Entscheidend dafür, daß die Gruppierung um die unterlegenen Kandidatin von Storch mit einem blauen Auge davonkam, war die auf dem Parteitag verschickte Parole, nun bloß nicht in die „Dana-Guth-Falle“ zu tappen. Das war eine Anspielung auf das Verhalten der früheren niedersächsischen AfD-Vorsitzenden (die mittlerweile aus der AfD aus- und den LKR beigetreten ist). Guth hatte im vergangenen Herbst nach ihrer Niederlage gegen ihren Widersacher Jens Kestner den Parteitag gemeinsam mit zahlreichen Getreuen verlassen und so erst den „Durchmarsch“ der Konkurrenz widerstandslos ermöglicht. 

Dort in Niedersachsen geht unterdessen der parteiinterne Machtkampf munter weiter. In einer Mail an die Mitglieder teilte Landeschef Jens Kestner mit, daß ein Beschluß von 13 Kreisvorständen zur Durchführung eines außerordentlichen Landesparteitages eingereicht worden sei. Daß in dem Schreiben einzelne AfD-Funktionäre, die dem neuen Vorstand kritisch gegenüberstehen, namentlich erwähnt und so von Kestner hervorgehoben wurden, werteten nicht wenige in der AfD als Pranger. Hintergrund der Forderung mehrerer Kreisverbände ist offenbar der Vorwurf, der Landesvorstand wolle die Listenaufstellung für den Bundestag, bei der die vom Vorstand bevorzugten Kandidaten unterlegen waren, mit Geschäftsordnungs-Tricks wiederholen.  

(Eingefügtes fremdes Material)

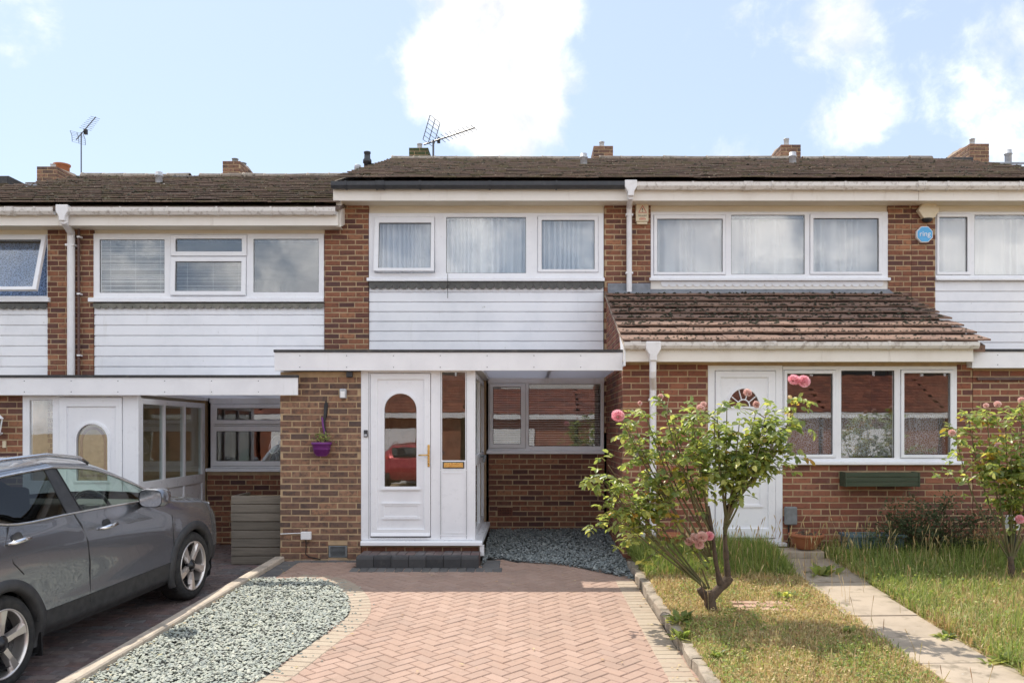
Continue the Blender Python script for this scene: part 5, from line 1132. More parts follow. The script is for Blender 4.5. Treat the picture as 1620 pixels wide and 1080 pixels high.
# lower drive on the left
mb = MB()
for a, b in zip([1.0, 4, 7, 10.2], [4, 7, 10.2, 12.4]): mb.add([(-14, a, zl(a) - .008), (kl(a) - .10, a, zl(a) - .008), (kl(b) - .10, b, zl(b) - .008), (-14, b, zl(b) - .008)], [(0, 1, 2, 3)])
ldr = add('lower_driveway', mb, 'sand_dark', kind='structure')
its = []
for j in range(int((12.3 - 4.7) / .1)):
    y = 4.7 + j * .1; x = kl(y) - .22 - (.1 if j % 2 else 0)
    while x > -7.2:
        sl_ = SLP if y < 10.2 else 0
        if -5.6 < x or y > 8.5: its.append((-x * .6 + abs(y - 6.8) * .5 + (9 if y < 5.7 else 0), Matrix.Translation((x, y, zl(y) + random.gauss(0, .0015))) @ Matrix.Rotation(sl_ + random.gauss(0, .006), 4, 'X') @ Matrix.Rotation(random.gauss(0, .006), 4, 'Y') @ Matrix.Rotation(random.gauss(0, .008), 4, 'Z')))
        x -= .2
blocks(ldr, its, DBM, 'paver_dark', 300, 'dark_paver', 'dark_paving')
# weathered planter beside the brick porch
pt = empty('wooden_planter', (-3.28, 10.6, zl(10.4)), 'tall weathered grey plank planter between the porch bricks and the car', 'planter')
px0_, px1_, py0_, py1_ = X(365.5, 10.42), X(443, YP) - .012, 10.42, 11.05; z0_, z1_ = zl(10.4) + .0, Z(783.5, 10.42)
nb = 8; hb_ = (z1_ - z0_) / nb
for i in range(nb):
    za, zb_ = z0_ + i * hb_ + .004, z0_ + (i + 1) * hb_ - .004; j = random.gauss(0, .004)
    add('plank', MB().box(px0_, px1_, py0_ + j, py0_ + .03 + j, za, zb_), 'wood_old', pt, bevel=.004)
    add('side_plank', MB().box(px0_ + .004, px0_ + .034, py0_ + .034, py1_, za, zb_), 'wood_old', pt, bevel=.004)
add('compost', MB().box(px0_ + .035, px1_ - .01, py0_ + .04, py1_, z0_ + .1, z1_ - .04), 'soil', pt)

# dry leaves and stray chippings blown over the drive
mb = MB()
for _ in range(170):
    y = random.uniform(5.3, 9.9); q = random.random(); x = (kl(y) + abs(random.gauss(.03, .12))) if q < .35 else (kr(y) - abs(random.gauss(.02, .10)) if q < .7 else random.uniform(kl(y) + .1, kr(y) - .05))
    s = random.uniform(.008, .024); a_ = random.uniform(0, 6.28); z = zd(y) + .012 + (.022 if inpoly(x, y, GRAVS) else 0); c_, s_ = math.cos(a_) * s, math.sin(a_) * s
    mb.add([(x - c_, y - s_, z), (x - s_ * .5, y + c_ * .5, z + s * .3), (x + c_, y + s_, z + s * .15), (x + s_ * .5, y - c_ * .5, z + s * .25)], [(0, 3, 2, 1)], random.random())
add('leaf_litter', mb, 'grass_d', rnd=True, label='scattered small dry leaves on the drive and gravel', cat='leaf litter', kind='stuff')
mb = MB()
for _ in range(90):
    i_ = random.randrange(len(edge_l) - 1); ex_, ey_ = edge_l[i_]; d__ = abs(random.gauss(.05, .12)); x, y = ex_ + d__ * .8, ey_ - d__ * .35 * random.random(); s = random.uniform(.006, .014); z = zd(y) + .006
    if y < 4.6: continue
    mb.add([(x - s, y - s * .6, z), (x + s, y - s * .5, z), (x + s * .7, y + s, z), (x - s, y + s * .7, z), (x, y, z + s * .8)], [(0, 1, 4), (1, 2, 4), (2, 3, 4), (3, 0, 4)], random.random())
add('stray_chippings', mb, 'chip', rnd=True, label='stray slate chippings spilled over the tan border', cat='gravel', kind='stuff')
# ---------------------------------------------------------------- front garden on the right
mb = MB(); ysx = [1.0, 3, 4.5, 6, 7.5, 9, 10.3]
xr_ = [1.2, 1.8, 2.4, 3, 3.6, 4.3, 5.2, 6.5, 9, 14]
gv = []
for y in ysx:
    for x in xr_: gv.append((kr(y) + .095 if x == 1.2 else x, y, zg(y) - .015 + random.gauss(0, .006)))
nx = len(xr_); mb.add(gv, [(j * nx + i, j * nx + i + 1, (j + 1) * nx + i + 1, (j + 1) * nx + i) for j in range(len(ysx) - 1) for i in range(nx - 1)])
add('garden_soil', mb, 'soil', kind='structure', smooth=True)
path = empty('garden_path', (3.1, 7.4, zg(7.4)), None); path['kind'] = 'structure'
sy = [3.7, 4.32, 4.93, 5.55, 6.18, 6.80, 7.41, 8.03, 8.62, 9.22, 9.78]
for a, b in zip(sy, sy[1:]):
    dx = random.uniform(-.05, .05); V = [(2.79 + dx, a + .006), (3.40 + dx, a + .006), (3.40 + dx, b - .006), (2.79 + dx, b - .006)]; t_ = random.gauss(0, .004)
    mb = MB().add([(x, y, zg(y) - .05) for x, y in V] + [(x, y, zg(y) + .012 + t_ + (x - 3.1) * .01) for x, y in V], [(3, 2, 1, 0), (4, 5, 6, 7), (0, 1, 5, 4), (1, 2, 6, 5), (2, 3, 7, 6), (3, 0, 4, 7)])
    add('slab', mb, 'slab', path, bevel=.005)
add('concrete_step', MB().box(X(1150, 9.9), X(1300, 9.9), 9.80, YP - .1, -.1, zg(10) + .07), 'concrete', bevel=.012, label='worn concrete step below the extension door', cat='step')
mc = empty('brick_patch', (2.1, 7.75, zg(7.75)), 'sunken patch of red ribbed pavers in the dry grass', 'pavers')
for i in range(5):
    for j in range(3):
        x, y = 1.86 + i * .105 , 7.60 + j * .115; add('paver', MB().box(x, x + .1, y, y + .108, zg(y) - .03, zg(y) + .008 + random.gauss(0, .002)), 'rustpaver', mc, bevel=.004)
# grass: curved blades, green and dry
def blades(name, n, region, hfun, m, label, width=.0055, lean=.5, accept=None, cat='grass'):
    P = []
    x0, x1, y0, y1 = region
    while len(P) < n:
        k = 4 * n; A = np.stack([RNG.uniform(x0, x1, k), RNG.uniform(y0, y1, k)], 1)
        ok = np.array([accept(x, y) for x, y in A]) if accept else np.ones(k, bool)
        P += list(A[ok > RNG.random(k)])
    P = np.array(P[:n]); h = np.array([hfun(x, y) for x, y in P]) * RNG.uniform(.45, 1.25, n); a = RNG.uniform(0, 2 * np.pi, n); ln = RNG.normal(0, lean, n) + lean * .6
    z = np.array([zg(y) for y in P[:, 1]]) - .01; d = np.stack([np.cos(a), np.sin(a)], 1); s = np.stack([-d[:, 1], d[:, 0]], 1) * (width * RNG.uniform(.6, 1.3, n))[:, None]
    def pt(t, wf):
        c = P + d * (h * ln * t * t)[:, None]; zz_ = z + h * (t - .25 * np.abs(ln) * t * t)
        return np.concatenate([c - s * wf, zz_[:, None]], 1), np.concatenate([c + s * wf, zz_[:, None]], 1)
    a0, b0 = pt(0, 1); a1, b1 = pt(.5, .8); tip, _ = pt(1.0, 0)
    V = np.stack([a0, b0, a1, b1, tip], 1).reshape(-1, 3); T = np.array([(0, 1, 3), (0, 3, 2), (2, 3, 4)]); TT = (T[None] + (np.arange(n) * 5)[:, None, None]).reshape(-1, 3)
    me = np_mesh(name, V, TT, m, np.repeat(RNG.random(n), 3)); o = bpy.data.objects.new(name, me); COL.objects.link(o); tag(o, label, cat, kind='stuff'); return o
from mathutils import noise as mnoise
def nz(x, y, s, o=0): return mnoise.noise(Vector((x * s + o, y * s, o * 1.7)))
def onpath(x, y): q = .15 * nz(x, y, 2.2, 6) + .08 * nz(x, y, 9, 2); return 2.91 + q < x < 3.33 + q and (y < 8.2 or nz(x, y, 4, 3) > .12) and min(abs(y - j_) for j_ in (5.55, 6.18, 6.80, 7.41, 8.03, 8.62)) > .022 * max(0, nz(x, y, 5, 17) + .35) and not (nz(0, y, 14, 2) > .55 and nz(x, y, 6, 7) > .1)
def okl(x, y):       # strip left of the path
    if x < kr(y) + .08 + .03 * nz(x, y, 7, 2) or onpath(x, y) or (1.84 < x < 2.4 and 7.58 < y < 7.96 and nz(x, y, 9, 4) > -.25): return 0
    return 1
wall_y = lambda y: max(0., min(1., (y - 8.6) / 1.0))
def left_green(x, y):
    if not okl(x, y): return 0
    q = .22 + .7 * wall_y(y) + .9 * max(0, nz(x, y, 1.3, 3)); q *= 1.0 if y > 8.9 else (.12 if y > 6.8 else .6)
    return min(1, q)
LR = (1.1, 2.80, 4.6, 10.15)
blades('green_grass', 26000, LR, lambda x, y: .05 + .17 * wall_y(y) + .05 * max(0, nz(x, y, 1.7, 9)), 'grass_g', 'patchy green grass left of the garden path', accept=left_green)
blades('dry_grass', 42000, LR, lambda x, y: .045 + .04 * max(0, nz(x, y, 2.1, 5)) + .06 * wall_y(y), 'grass_d', 'short straw-coloured dry grass around the rose trunk', .0050, .8, accept=lambda x, y: okl(x, y) * min(1, .55 + .6 * max(-.4, -nz(x, y, 1.3, 3))) * (1 - .7 * wall_y(y)))
RR = (3.40, 7.6, 4.6, 10.15)
okr = lambda x, y: (1 if x > 3.36 + .15 * nz(x, y, 2.2, 6) + .08 * nz(x, y, 9, 2) else .0)
blades('lush_grass', 46000, RR, lambda x, y: .14 + .09 * max(0, nz(x, y, 1.2, 2)) + .10 * wall_y(y), 'grass_g', 'lush overgrown green lawn right of the garden path', .0050, .65, accept=lambda x, y: okr(x, y) * min(1, .62 + .6 * nz(x, y, 1.4, 8)))
blades('straw_grass', 46000, RR, lambda x, y: .10 + .08 * max(0, nz(x, y, 1.5, 4)), 'grass_d', 'straw-coloured grass mixed through the right lawn', .0048, .7, accept=lambda x, y: okr(x, y) * min(1, .65 - .6 * nz(x, y, 1.4, 8)) * (1 - .75 * wall_y(y)))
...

Um das zu verhindern, hatte bereits der Bundesvorstand ein Ultimatum gesetzt. Diese doppelte Drohkulisse hat offenbar gewirkt: Die niedersächsische Landeswahlleiterin Ulrike Sachs bestätigte auf Anfrage der JUNGEN FREIHEIT, daß das laut Bundeswahlordnung notwendige Formblatt mit einer Landesliste durch den AfD-Landesverband Niedersachsen eingereicht wurde.